* **Stated problem**
Go through the listing and write out all of it exactly.

* **Source excerpt**
________________________

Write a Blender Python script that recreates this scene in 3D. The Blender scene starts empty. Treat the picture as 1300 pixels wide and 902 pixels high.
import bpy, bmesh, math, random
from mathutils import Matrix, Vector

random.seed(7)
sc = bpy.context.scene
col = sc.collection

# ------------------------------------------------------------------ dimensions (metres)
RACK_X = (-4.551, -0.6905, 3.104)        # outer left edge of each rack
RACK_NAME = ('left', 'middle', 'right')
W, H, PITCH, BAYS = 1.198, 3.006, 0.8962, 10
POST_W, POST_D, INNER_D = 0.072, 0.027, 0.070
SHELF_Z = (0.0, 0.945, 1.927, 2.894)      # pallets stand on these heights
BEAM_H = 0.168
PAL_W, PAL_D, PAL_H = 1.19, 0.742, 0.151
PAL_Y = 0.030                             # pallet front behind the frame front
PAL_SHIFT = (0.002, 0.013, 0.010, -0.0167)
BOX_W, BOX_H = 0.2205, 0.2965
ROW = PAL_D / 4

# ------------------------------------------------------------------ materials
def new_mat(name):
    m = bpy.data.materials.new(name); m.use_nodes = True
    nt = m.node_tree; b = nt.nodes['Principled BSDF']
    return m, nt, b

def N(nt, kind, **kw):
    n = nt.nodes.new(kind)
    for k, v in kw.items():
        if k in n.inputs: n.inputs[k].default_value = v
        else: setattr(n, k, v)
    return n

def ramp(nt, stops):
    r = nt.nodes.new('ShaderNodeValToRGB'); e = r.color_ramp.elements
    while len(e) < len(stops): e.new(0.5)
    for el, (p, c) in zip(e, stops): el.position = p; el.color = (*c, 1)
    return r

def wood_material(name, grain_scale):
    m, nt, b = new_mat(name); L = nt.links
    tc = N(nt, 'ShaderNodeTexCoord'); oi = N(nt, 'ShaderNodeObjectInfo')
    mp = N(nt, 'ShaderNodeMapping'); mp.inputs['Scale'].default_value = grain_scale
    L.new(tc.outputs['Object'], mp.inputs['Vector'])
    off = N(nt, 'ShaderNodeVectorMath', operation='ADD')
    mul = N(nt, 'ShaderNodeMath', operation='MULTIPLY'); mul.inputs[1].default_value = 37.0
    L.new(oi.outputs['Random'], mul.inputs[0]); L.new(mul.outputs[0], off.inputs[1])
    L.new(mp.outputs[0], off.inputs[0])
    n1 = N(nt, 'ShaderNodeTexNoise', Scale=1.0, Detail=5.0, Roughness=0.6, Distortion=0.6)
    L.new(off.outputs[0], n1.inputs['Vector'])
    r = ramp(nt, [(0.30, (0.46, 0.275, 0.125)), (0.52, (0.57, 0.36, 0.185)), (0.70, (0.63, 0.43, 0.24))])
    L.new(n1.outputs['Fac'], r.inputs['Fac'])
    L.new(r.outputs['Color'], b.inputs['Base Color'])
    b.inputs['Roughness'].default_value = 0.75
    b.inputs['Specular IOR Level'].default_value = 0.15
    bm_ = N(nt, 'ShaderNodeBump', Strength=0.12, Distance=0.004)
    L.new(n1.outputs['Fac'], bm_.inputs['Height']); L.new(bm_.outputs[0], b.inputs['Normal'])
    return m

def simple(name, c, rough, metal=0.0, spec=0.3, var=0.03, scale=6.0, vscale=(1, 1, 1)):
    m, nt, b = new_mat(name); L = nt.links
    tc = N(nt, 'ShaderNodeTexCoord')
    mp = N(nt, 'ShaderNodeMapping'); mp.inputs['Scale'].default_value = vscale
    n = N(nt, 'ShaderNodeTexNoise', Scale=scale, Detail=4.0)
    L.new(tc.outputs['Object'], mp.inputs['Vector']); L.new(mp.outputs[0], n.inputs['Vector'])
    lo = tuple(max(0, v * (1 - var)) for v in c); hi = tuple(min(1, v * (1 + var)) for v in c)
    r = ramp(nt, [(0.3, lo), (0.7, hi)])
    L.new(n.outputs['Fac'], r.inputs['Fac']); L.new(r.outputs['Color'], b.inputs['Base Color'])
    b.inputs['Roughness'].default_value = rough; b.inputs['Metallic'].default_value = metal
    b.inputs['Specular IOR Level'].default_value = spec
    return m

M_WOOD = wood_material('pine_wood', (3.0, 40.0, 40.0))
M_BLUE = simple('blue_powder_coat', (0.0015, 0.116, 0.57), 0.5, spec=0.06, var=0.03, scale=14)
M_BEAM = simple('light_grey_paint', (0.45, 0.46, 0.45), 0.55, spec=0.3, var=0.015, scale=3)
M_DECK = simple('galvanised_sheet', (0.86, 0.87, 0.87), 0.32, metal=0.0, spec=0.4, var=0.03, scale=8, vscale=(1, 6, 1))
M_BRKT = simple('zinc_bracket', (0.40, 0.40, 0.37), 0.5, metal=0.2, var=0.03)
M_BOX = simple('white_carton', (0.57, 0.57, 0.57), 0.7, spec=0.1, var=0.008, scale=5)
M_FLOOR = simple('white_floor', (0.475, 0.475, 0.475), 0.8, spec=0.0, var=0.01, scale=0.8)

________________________

* **Solution to this exercise**
Write a Blender Python script that recreates this scene in 3D. The Blender scene starts empty. Treat the picture as 1300 pixels wide and 902 pixels high.
import bpy, bmesh, math, random
from mathutils import Matrix, Vector

random.seed(7)
sc = bpy.context.scene
col = sc.collection

# ------------------------------------------------------------------ dimensions (metres)
RACK_X = (-4.551, -0.6905, 3.104)        # outer left edge of each rack
RACK_NAME = ('left', 'middle', 'right')
W, H, PITCH, BAYS = 1.198, 3.006, 0.8962, 10
POST_W, POST_D, INNER_D = 0.072, 0.027, 0.070
SHELF_Z = (0.0, 0.945, 1.927, 2.894)      # pallets stand on these heights
BEAM_H = 0.168
PAL_W, PAL_D, PAL_H = 1.19, 0.742, 0.151
PAL_Y = 0.030                             # pallet front behind the frame front
PAL_SHIFT = (0.002, 0.013, 0.010, -0.0167)
BOX_W, BOX_H = 0.2205, 0.2965
ROW = PAL_D / 4

# ------------------------------------------------------------------ materials
def new_mat(name):
    m = bpy.data.materials.new(name); m.use_nodes = True
    nt = m.node_tree; b = nt.nodes['Principled BSDF']
    return m, nt, b

def N(nt, kind, **kw):
    n = nt.nodes.new(kind)
    for k, v in kw.items():
        if k in n.inputs: n.inputs[k].default_value = v
        else: setattr(n, k, v)
    return n

def ramp(nt, stops):
    r = nt.nodes.new('ShaderNodeValToRGB'); e = r.color_ramp.elements
    while len(e) < len(stops): e.new(0.5)
    for el, (p, c) in zip(e, stops): el.position = p; el.color = (*c, 1)
    return r

def wood_material(name, grain_scale):
    m, nt, b = new_mat(name); L = nt.links
    tc = N(nt, 'ShaderNodeTexCoord'); oi = N(nt, 'ShaderNodeObjectInfo')
    mp = N(nt, 'ShaderNodeMapping'); mp.inputs['Scale'].default_value = grain_scale
    L.new(tc.outputs['Object'], mp.inputs['Vector'])
    off = N(nt, 'ShaderNodeVectorMath', operation='ADD')
    mul = N(nt, 'ShaderNodeMath', operation='MULTIPLY'); mul.inputs[1].default_value = 37.0
    L.new(oi.outputs['Random'], mul.inputs[0]); L.new(mul.outputs[0], off.inputs[1])
    L.new(mp.outputs[0], off.inputs[0])
    n1 = N(nt, 'ShaderNodeTexNoise', Scale=1.0, Detail=5.0, Roughness=0.6, Distortion=0.6)
    L.new(off.outputs[0], n1.inputs['Vector'])
    r = ramp(nt, [(0.30, (0.46, 0.275, 0.125)), (0.52, (0.57, 0.36, 0.185)), (0.70, (0.63, 0.43, 0.24))])
    L.new(n1.outputs['Fac'], r.inputs['Fac'])
    L.new(r.outputs['Color'], b.inputs['Base Color'])
    b.inputs['Roughness'].default_value = 0.75
    b.inputs['Specular IOR Level'].default_value = 0.15
    bm_ = N(nt, 'ShaderNodeBump', Strength=0.12, Distance=0.004)
    L.new(n1.outputs['Fac'], bm_.inputs['Height']); L.new(bm_.outputs[0], b.inputs['Normal'])
    return m

def simple(name, c, rough, metal=0.0, spec=0.3, var=0.03, scale=6.0, vscale=(1, 1, 1)):
    m, nt, b = new_mat(name); L = nt.links
    tc = N(nt, 'ShaderNodeTexCoord')
    mp = N(nt, 'ShaderNodeMapping'); mp.inputs['Scale'].default_value = vscale
    n = N(nt, 'ShaderNodeTexNoise', Scale=scale, Detail=4.0)
    L.new(tc.outputs['Object'], mp.inputs['Vector']); L.new(mp.outputs[0], n.inputs['Vector'])
    lo = tuple(max(0, v * (1 - var)) for v in c); hi = tuple(min(1, v * (1 + var)) for v in c)
    r = ramp(nt, [(0.3, lo), (0.7, hi)])
    L.new(n.outputs['Fac'], r.inputs['Fac']); L.new(r.outputs['Color'], b.inputs['Base Color'])
    b.inputs['Roughness'].default_value = rough; b.inputs['Metallic'].default_value = metal
    b.inputs['Specular IOR Level'].default_value = spec
    return m

M_WOOD = wood_material('pine_wood', (3.0, 40.0, 40.0))
M_BLUE = simple('blue_powder_coat', (0.0015, 0.116, 0.57), 0.5, spec=0.06, var=0.03, scale=14)
M_BEAM = simple('light_grey_paint', (0.45, 0.46, 0.45), 0.55, spec=0.3, var=0.015, scale=3)
M_DECK = simple('galvanised_sheet', (0.86, 0.87, 0.87), 0.32, metal=0.0, spec=0.4, var=0.03, scale=8, vscale=(1, 6, 1))
M_BRKT = simple('zinc_bracket', (0.40, 0.40, 0.37), 0.5, metal=0.2, var=0.03)
M_BOX = simple('white_carton', (0.57, 0.57, 0.57), 0.7, spec=0.1, var=0.008, scale=5)
M_FLOOR = simple('white_floor', (0.475, 0.475, 0.475), 0.8, spec=0.0, var=0.01, scale=0.8)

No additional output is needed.